Brokers would be able to provide investors with performance projections under a rule change being proposed by the U.S. Financial Industry Regulatory Authority Inc. (FINRA).
Currently, the self-regulatory organization’s (SRO) rules generally prohibit brokers from using projections of performance or targeted returns in communications to investors — an investor protection measure that aims to protect investors from being misled by projections to guard against exaggerated forecasts, or the implication that past performance will be repeated.
“The general prohibition against performance projections is intended to protect investors who may lack the capacity to understand the risks and limitations of using projected performance in making investment decisions,” the SRO said in a notice detailing the proposed rule change.
However, there are already a couple of exceptions to that general rule, and now FINRA is proposing a rule change that would allow brokers to use projections and targeted returns, subject to certain conditions.
The SRO said it has determined a rule change is warranted, as some investors (such as institutional and sophisticated investors) request performance projections from firms that they’re currently prevented from providing.
For instance, it points to a private offering as a situation where investors want projections from their broker. And, it said that projected performance can be useful when investors have the expertise to evaluate investments, or access to advice from financial professionals that have this expertise.

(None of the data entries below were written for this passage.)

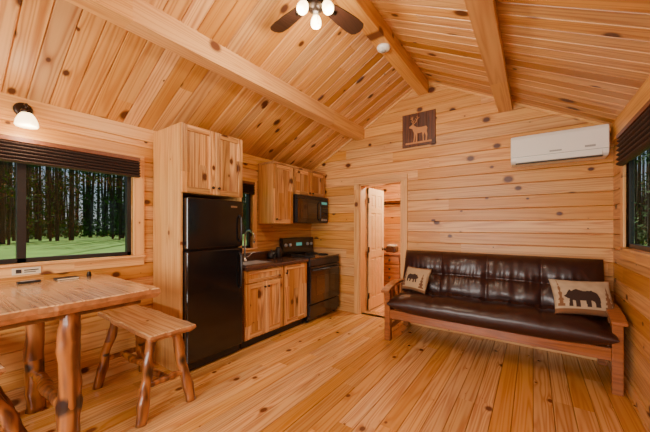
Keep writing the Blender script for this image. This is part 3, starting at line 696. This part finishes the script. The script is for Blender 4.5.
def atree(x,y):
    g0=gz(x)
    addtrunk(x,y,random.uniform(11,16),random.uniform(0.05,0.16))
    for c_ in range(6):
        cz=g0+(random.uniform(1.0,7.5) if c_<5 else random.uniform(7,13))
        cxx=x+random.gauss(0,0.6); cyy=y+random.gauss(0,0.6)
        for j in range(22):
            addleaf(cxx+random.gauss(0,0.45),cyy+random.gauss(0,0.45),cz+random.gauss(0,0.25),random.uniform(0.06,0.18))
for k in range(420): atree(XL-random.uniform(19,50),random.uniform(-10,42))
for k in range(190): atree(XR+random.uniform(1.5,20),random.uniform(26,62))
for k in range(60): atree(XR+random.uniform(12,24),random.uniform(-4,26))
for k in range(9000):
    x=XL-random.uniform(27,46); y=random.uniform(-10,50); addleaf(x,y,gz(x)+abs(random.gauss(0,0.8)),random.uniform(0.1,0.3))
for k in range(5000):
    x=XR+random.uniform(1,20); y=random.uniform(32,62); addleaf(x,y,gz(x)+abs(random.gauss(0,1.0)),random.uniform(0.1,0.3))
mesh('forest_trees',V,F,None,mats=[m_trunk,m_leaf],fm=fm,recalc=False)

# ------------------------------------------------------------------ lights
w=bpy.data.worlds.new('sky'); scene.world=w; w.use_nodes=True
nt=w.node_tree; bg=nt.nodes['Background']; sk=nt.nodes.new('ShaderNodeTexSky'); sk.sky_type='HOSEK_WILKIE'; sk.turbidity=7
sk.sun_direction=Vector((-0.35,0.5,1)).normalized()
nt.links.new(sk.outputs[0],bg.inputs['Color']); bg.inputs['Strength'].default_value=1.9
def lamp(name,typ,loc,energy,col,size=0.1,rot=None,sy=None):
    l=bpy.data.lights.new(name,typ); l.energy=energy; l.color=col
    if typ=='POINT': l.shadow_soft_size=size
    if typ=='AREA':
        l.size=size
        if sy: l.shape='RECTANGLE'; l.size_y=sy
    o=bpy.data.objects.new(name,l); o.location=loc
    if rot: o.rotation_euler=rot
    COL.objects.link(o); return o
s=lamp('sun','SUN',(0,0,20),9.0,(1,0.95,0.85)); s.rotation_euler=Vector((0.35,-0.5,-1)).to_track_quat('-Z','Y').to_euler(); s.data.angle=0.02
lamp('added_front_fill','AREA',(-1.3,YF-0.2,1.45),175,(1,0.95,0.88),2.4,(math.radians(90),0,0),1.35)  # added fill light from behind the camera, brightens the whole room
for k in range(3):
    a=math.radians(LA[k])
    lamp('fan_bulb_%d'%k,'POINT',(FC[0]+0.16*math.cos(a),FC[1]+0.16*math.sin(a),2.76),17,(1,0.87,0.68),0.06)
lamp('sconce_bulb','POINT',(XL+0.2,0.5,2.06),6,(1,0.8,0.55),0.05)
lamp('bedroom_fill','POINT',(-1.5,5.1,2.4),170,(1,0.86,0.66),0.1)  # added fill with no fixture, brightens the room beyond the doorway

# ------------------------------------------------------------------ camera
cam=bpy.data.cameras.new('camera'); co=bpy.data.objects.new('camera',cam); COL.objects.link(co)
co.location=(0,0,1.386); co.rotation_euler=(math.radians(90),0,math.radians(35.3))
cam.lens=36*294/650; cam.sensor_width=36; cam.shift_y=10/650; cam.clip_start=0.03; cam.clip_end=200
scene.camera=co
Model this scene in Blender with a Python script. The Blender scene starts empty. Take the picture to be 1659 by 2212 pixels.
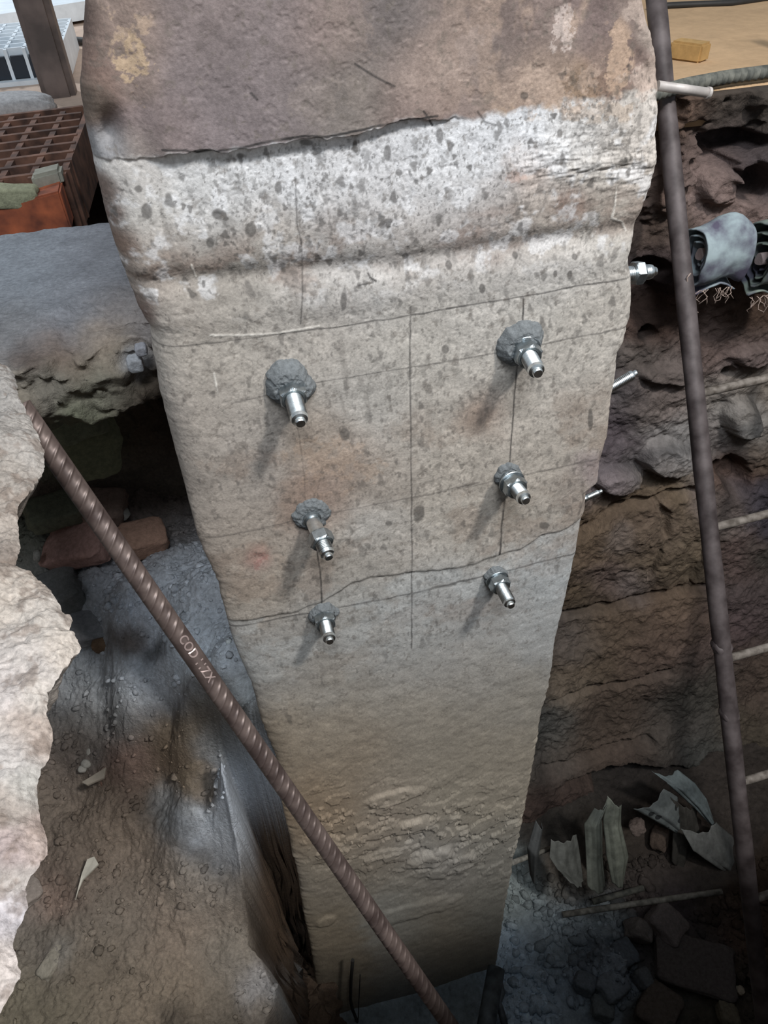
import bpy, bmesh, math, random
import numpy as np
from mathutils import Vector, Matrix
random.seed(7)
rng = np.random.RandomState(11)
S = bpy.context.scene
C = S.collection

# ------------------------------------------------------------------ camera
F = 1575.0; CX, CY = 829.5, 1106.0
_D = np.array([82.5, 1694, F]); _D /= np.linalg.norm(_D)
_H = np.array([9654, -1909, F]); _H -= _D*(_H@_D); _H /= np.linalg.norm(_H)
R = np.array([_H, np.cross(-_D, _H), -_D])
CAM = np.array([-0.15929, -0.58415, 0.51804])
cd = bpy.data.cameras.new('camera'); cam = bpy.data.objects.new('camera', cd); C.objects.link(cam)
cd.sensor_fit = 'VERTICAL'; cd.sensor_height = 36.0; cd.lens = F/2212*36.0; cd.clip_start = 0.01
m = Matrix.Identity(4)
for i in range(3):
    m[i][0] = R[i][0]; m[i][1] = -R[i][1]; m[i][2] = -R[i][2]; m[i][3] = CAM[i]
cam.matrix_world = m
S.camera = cam
S.view_settings.view_transform = 'Standard'; S.view_settings.look = 'None'
S.view_settings.gamma = 1; S.view_settings.use_curve_mapping = False
S.view_settings.exposure = 0.12

# ------------------------------------------------------------------ world and lamps
W = bpy.data.worlds.new('hall'); S.world = W; W.use_nodes = True
bg = W.node_tree.nodes['Background']; bg.inputs[0].default_value = (0.80, 0.90, 1.0, 1); bg.inputs[1].default_value = 0.32
def area(name, loc, target, sx, sy, power, col):
    l = bpy.data.lights.new(name, 'AREA'); l.shape = 'RECTANGLE'; l.size = sx; l.size_y = sy
    l.energy = power; l.color = col
    o = bpy.data.objects.new(name, l); C.objects.link(o); o.location = loc
    o.rotation_euler = (Vector(target)-Vector(loc)).to_track_quat('-Z', 'Y').to_euler()
    return o
area('work_lamp', (1.05, -1.35, 2.45), (0.0, 0.1, 0.0), 0.26, 0.26, 68, (1.0, 0.965, 0.925))
area('overhead_lamp', (-0.18, -1.50, 2.5), (-0.3, 0.1, -0.5), 1.1, 0.6, 58, (0.90, 0.95, 1.0))
_l = bpy.data.lights.new('tray_fill_spot', 'SPOT'); _l.energy = 210; _l.color = (0.86, 0.93, 1.0); _l.spot_size = 1.05; _l.spot_blend = 0.35; _l.shadow_soft_size = 0.2
_o = bpy.data.objects.new('tray_fill_spot', _l); C.objects.link(_o); _o.location = (-1.3, 3.4, 2.6); _o.rotation_euler = (Vector((-0.95, 2.45, 0.1))-Vector((-1.3, 3.4, 2.6))).to_track_quat('-Z', 'Y').to_euler()  # added spot, its cone brightening the trays and sparing the grating

# ------------------------------------------------------------------ measuring helpers (pixel of the 1659 x 2212 frame -> point)
def ray(px, py): return R@np.array([px-CX, py-CY, F])
def onY(px, py, y=0.0): v = ray(px, py); return CAM+v*((y-CAM[1])/v[1])
def onZ(px, py, z): v = ray(px, py); return CAM+v*((z-CAM[2])/v[2])
def onX(px, py, x): v = ray(px, py); return CAM+v*((x-CAM[0])/v[0])
def at(px, py, d): return CAM+ray(px, py)/F*d
def proj(P):
    q = (np.asarray(P)-CAM)@R
    return CX+F*q[..., 0]/q[..., 2], CY+F*q[..., 1]/q[..., 2]

# ------------------------------------------------------------------ noise
_perm = rng.permutation(256); _perm = np.concatenate([_perm]*4); _val = rng.rand(256)*2-1
def vnoise(x, y, z):
    x, y, z = np.broadcast_arrays(x, y, z)
    xi = np.floor(x).astype(int); yi = np.floor(y).astype(int); zi = np.floor(z).astype(int)
    fx = x-xi; fy = y-yi; fz = z-zi
    fx = fx*fx*(3-2*fx); fy = fy*fy*(3-2*fy); fz = fz*fz*(3-2*fz)
    def h(a, b, c): return _val[_perm[_perm[_perm[(xi+a) & 255]+((yi+b) & 255)]+((zi+c) & 255)] & 255]
    r = 0
    for a, wa in ((0, 1-fx), (1, fx)):
        for b, wb in ((0, 1-fy), (1, fy)):
            r = r+wa*wb*((1-fz)*h(a, b, 0)+fz*h(a, b, 1))
    return r
def fbm(P, s, o=4, g=0.5, seed=0.0):
    x, y, z = P[..., 0]*s+seed, P[..., 1]*s+seed*1.7, P[..., 2]*s-seed
    a = 1.0; r = 0.0; t = 0
    for _ in range(o):
        r = r+a*vnoise(x, y, z); t += a; a *= g; x = x*2.03+13.1; y = y*2.03+7.7; z = z*2.03+3.3
    return r/t
def ss(a, b, x):
    t = np.clip((x-a)/(b-a), 0, 1); return t*t*(3-2*t)
def lin(c):
    c = np.asarray(c, float)/255.0
    return np.where(c <= 0.04045, c/12.92, ((c+0.055)/1.055)**2.4)
def seg_dist(px, py, pts, closed=False):
    d = np.full(px.shape, 1e9)
    q = list(pts)+([pts[0]] if closed else [])
    for (x0, y0), (x1, y1) in zip(q[:-1], q[1:]):
        vx, vy = x1-x0, y1-y0; L = vx*vx+vy*vy+1e-9
        t = np.clip(((px-x0)*vx+(py-y0)*vy)/L, 0, 1)
        d = np.minimum(d, np.hypot(px-x0-t*vx, py-y0-t*vy))
    return d
def inside(px, py, pts):
    r = np.zeros(px.shape, bool); n = len(pts)
    for i in range(n):
        x0, y0 = pts[i]; x1, y1 = pts[(i+1) % n]
        if y0 == y1: continue
        c = ((y0 > py) != (y1 > py)) & (px < (x1-x0)*(py-y0)/(y1-y0)+x0)
        r ^= c
    return r
def colour_map(px, py, P, pts, warp=22, ws=9, seed=3.0, gain=1.0):
    """albedo of a surface, from a list of measured spots (px, py, radius, colour)"""
    wx = px+warp*fbm(P, ws, 4, 0.6, seed)*1.6; wy = py+warp*fbm(P, ws, 4, 0.6, seed+9)*1.6
    num = np.zeros(px.shape+(3,)); den = np.zeros(px.shape)+1e-12
    for (a, b, r, c) in pts:
        w = np.exp(-((wx-a)**2+(wy-b)**2)/(2.0*r*r))/(r*0.01)+1e-9
        num += w[..., None]*lin(c); den += w
    return num/den[..., None]*gain
def mixc(col, c, w):
    return col*(1-w[..., None])+lin(c)*w[..., None]

# ------------------------------------------------------------------ materials
def nodes(name):
    mt = bpy.data.materials.new(name); mt.use_nodes = True
    nt = mt.node_tree; return mt, nt, nt.nodes['Principled BSDF']
def earth(name, rough=0.92, ns=60, contrast=0.35, bump=0.35, bscale=140, bdist=0.004, colour=None, vor=0.0, spec=0.25):
    mt, nt, b = nodes(name); N = nt.nodes; L = nt.links
    tc = N.new('ShaderNodeTexCoord')
    if colour is None:
        at_ = N.new('ShaderNodeAttribute'); at_.attribute_name = 'Col'; src = at_.outputs['Color']
    else:
        rg = N.new('ShaderNodeRGB'); rg.outputs[0].default_value = (*lin(colour), 1); src = rg.outputs[0]
    n1 = N.new('ShaderNodeTexNoise'); n1.inputs['Scale'].default_value = ns; n1.inputs['Detail'].default_value = 8
    n1.inputs['Roughness'].default_value = 0.68
    L.new(tc.outputs['Object'], n1.inputs['Vector'])
    mr = N.new('ShaderNodeMapRange'); mr.inputs[1].default_value = 0.3; mr.inputs[2].default_value = 0.7
    mr.inputs[3].default_value = 1-contrast; mr.inputs[4].default_value = 1+contrast
    L.new(n1.outputs[0], mr.inputs[0])
    mx = N.new('ShaderNodeVectorMath'); mx.operation = 'SCALE'
    L.new(src, mx.inputs[0]); L.new(mr.outputs[0], mx.inputs['Scale'])
    L.new(mx.outputs[0], b.inputs['Base Color'])
    n2 = N.new('ShaderNodeTexNoise'); n2.inputs['Scale'].default_value = bscale; n2.inputs['Detail'].default_value = 6
    n2.inputs['Roughness'].default_value = 0.65
    L.new(tc.outputs['Object'], n2.inputs['Vector'])
    h = n2.outputs[0]
    if vor:
        v = N.new('ShaderNodeTexVoronoi'); v.inputs['Scale'].default_value = vor
        L.new(tc.outputs['Object'], v.inputs['Vector'])
        ad = N.new('ShaderNodeMath'); ad.operation = 'ADD'; L.new(h, ad.inputs[0]); L.new(v.outputs['Distance'], ad.inputs[1]); h = ad.outputs[0]
    bp = N.new('ShaderNodeBump'); bp.inputs['Strength'].default_value = bump; bp.inputs['Distance'].default_value = bdist
    L.new(h, bp.inputs['Height']); L.new(bp.outputs[0], b.inputs['Normal'])
    b.inputs['Roughness'].default_value = rough; b.inputs['Specular IOR Level'].default_value = spec
    return mt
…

“Such investors often test their own opinions against performance projections they receive from other sources, including issuers and investment advisers,” it noted, but “these investors cannot obtain a member’s potentially different and valuable perspective” due to the existing prohibition.
Additionally, registered investment advisers can provide projections under the U.S. Securities and Exchange Commission’s rules, which “can lead to investor confusion,” it said, as investors can get different information about the same investments, depending on the type of financial professional they engage.
“Accordingly, the proposed rule change would lessen the regulatory inconsistencies regarding the use of performance projections between broker-dealers and stand-alone investment advisers and would minimize the current opportunities for regulatory arbitrage,” the SRO said.
The proposed rule change would set various conditions on brokers’ use of projections — including that the broker adopts written policies and procedures that are designed to ensure that the communication is “relevant to the likely financial situation and investment objectives of the intended audience”; that the firm has a “reasonable basis” for the assumptions made in calculating the projected performance; and, that these assumptions are disclosed to investors, along with the risks of relying on projected returns.
The proposed change is out for a 21-day comment period.